Amongst Richmond High School students “Mr. Mentor” is more familiar than his real name, Sammie Lee Hill; though perhaps some students aren’t aware of his surprisingly diverse background as a police officer, lyricist and TV show extra.

Mr. Mentor believes that education is the key for young generations' success as role models.

Before working at Richmond High School, Hill spent 25 years as a California State prison guard and then as a police officer in the San Pablo Police Department. Throughout his law enforcement career, he particularly enjoyed working with youth between ages 8 to 17 through the “Police Activity League.” So after retiring, officer Hill began working as an educator at Richmond High School. “I’ve seen a lot of troubled kids during my police officer years. But if you give them some love and respect, you’ll get the same thing as return. It’s very simple.”

Living up to his nickname, Hill has been trying to point students in the right direction throughout his 11 years at Richmond High School. If students start to rack up absences, Hill has been known to pay a visit to their homes and “bring them back.” The mediation program that Hill sponsors gives students a chance to resolve conflicts, and according to Magnolia “the program really works, it stops making problems get bigger.”

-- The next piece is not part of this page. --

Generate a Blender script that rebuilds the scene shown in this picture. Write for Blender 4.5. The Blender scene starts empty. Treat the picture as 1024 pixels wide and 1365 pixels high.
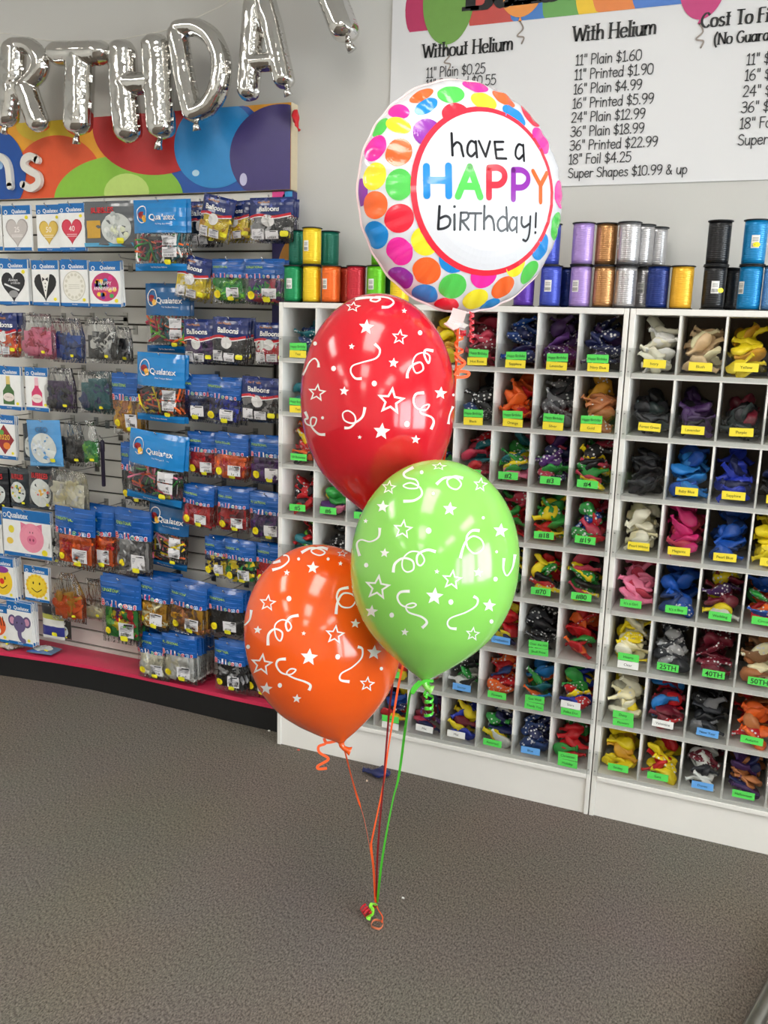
import bpy, random
from math import sin, cos, pi, sqrt, radians, atan2, exp, floor
from mathutils import Vector, Matrix, Euler, noise
from mathutils.bvhtree import BVHTree

SC = bpy.context.scene
COL = SC.collection
rnd = random.Random(11)
V = Vector

# ------------------------------------------------------------------ camera
FPX = 1177.8361
CAM = V((1.5506, -2.807, 1.5976))
P_, Y_, R_ = .2044, .3873, .0290
_f = V((-sin(Y_), cos(Y_), 0)); _r = V((cos(Y_), sin(Y_), 0)); _u = V((0, 0, 1))
_f, _u = _f * cos(P_) - _u * sin(P_), _u * cos(P_) + _f * sin(P_)
_r, _u = _r * cos(R_) + _u * sin(R_), _u * cos(R_) - _r * sin(R_)
cd = bpy.data.cameras.new('camera'); co = bpy.data.objects.new('camera', cd); COL.objects.link(co)
cd.sensor_fit = 'VERTICAL'; cd.sensor_height = 36; cd.lens = FPX / 1365 * 36; cd.clip_start = .05
co.matrix_world = Matrix(((_r.x, _u.x, -_f.x, CAM.x), (_r.y, _u.y, -_f.y, CAM.y), (_r.z, _u.z, -_f.z, CAM.z), (0, 0, 0, 1)))
SC.camera = co

def ray(x, y): return _f + _r * ((x - 512) / FPX) - _u * ((y - 682.5) / FPX)
def atY(x, y, Y):
    d = ray(x, y); return CAM + d * ((Y - CAM.y) / d.y)
def atZ(x, y, Z):
    d = ray(x, y); return CAM + d * ((Z - CAM.z) / d.z)
def atD(x, y, D): return CAM + ray(x, y) * D

# ------------------------------------------------------------------ light
def S(r, g, b):
    f = lambda c: (c / 12.92 if c <= .04045 else ((c + .055) / 1.055) ** 2.4)
    return (f(r / 255), f(g / 255), f(b / 255), 1)

SC.view_settings.view_transform = 'Standard'; SC.view_settings.look = 'None'
SC.view_settings.gamma = 1; SC.view_settings.use_curve_mapping = False
SC.view_settings.exposure = 0.0
TUBE = 10.2        # glow of the ceiling fixtures
DAY = 180.0        # daylight through each shop window (W)
w = bpy.data.worlds.new('world'); SC.world = w; w.use_nodes = True
nt = w.node_tree; nt.nodes.clear()
sky = nt.nodes.new('ShaderNodeTexSky'); sky.sky_type = 'HOSEK_WILKIE'; sky.sun_direction = V((.3, -.5, .6)).normalized(); sky.turbidity = 4
bg = nt.nodes.new('ShaderNodeBackground'); bg.inputs[1].default_value = 1.0
out = nt.nodes.new('ShaderNodeOutputWorld')
nt.links.new(sky.outputs[0], bg.inputs[0]); nt.links.new(bg.outputs[0], out.inputs[0])
ROOM = (-3.4, 5.6, -7.2, .285, 3.25)     # x0 x1 y0 y1 ceiling
WY = ROOM[3]                             # back wall plane
SY = .25                                 # slat panel front
WINS = [(-6.6, -4.7), (-4.4, -2.5), (-2.2, -.3)]      # shop windows in the right wall (y ranges)
for i, (a, b) in enumerate(WINS):
    ld = bpy.data.lights.new('window_daylight', 'AREA'); ld.shape = 'RECTANGLE'; ld.size = b - a; ld.size_y = 2.0
    ld.energy = DAY; ld.color = (.92, .96, 1)
    lo = bpy.data.objects.new('window_daylight', ld); COL.objects.link(lo)
    lo.location = (ROOM[1] + .12, (a + b) / 2, 1.5); lo.rotation_euler = (radians(90), 0, radians(90))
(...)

As a co-founder of the 21st Century Mentors Foundation (CMF), a program that provides guidance, counseling and scholarships for highly motivated students, Hill seeks to inspire emerging young leaders. Last May, 40 Richmond High students from the program traveled to Universal Studio in Los Angeles, entirely funded by the CMF as a reward for their demonstrated initiative and dedication. For some students the trip offered a chance to broaden perspectives. “Our mediation students need to be rewarded, they never been to Universal Studios, they even never been to Southern California.”

Cluttering the walls of his small office are mementos from former students.

With his background as a lyricist—songwriter of  “Mentor” and “We can change the world”—he now routinely gives workshops on song writing and publishing for students interested in a music career. “There are a lot of types of mentors out there like truck drivers or a friend in jail,” he said, “but these are not good mentors.” Hill hopes to show students how to be positive role models.

“I want to see every one of these kids graduate from high school and go to college and become productive role models of our community.” when asked his dream, Mr. Mentor pondered for a moment and answered with a smile. He asked to stop the interview and hurried out of his office to get the delivery food he ordered an hour ago for two students who didn’t have time to get food because of their busy schedules. This is Mr. Mentor’s other job.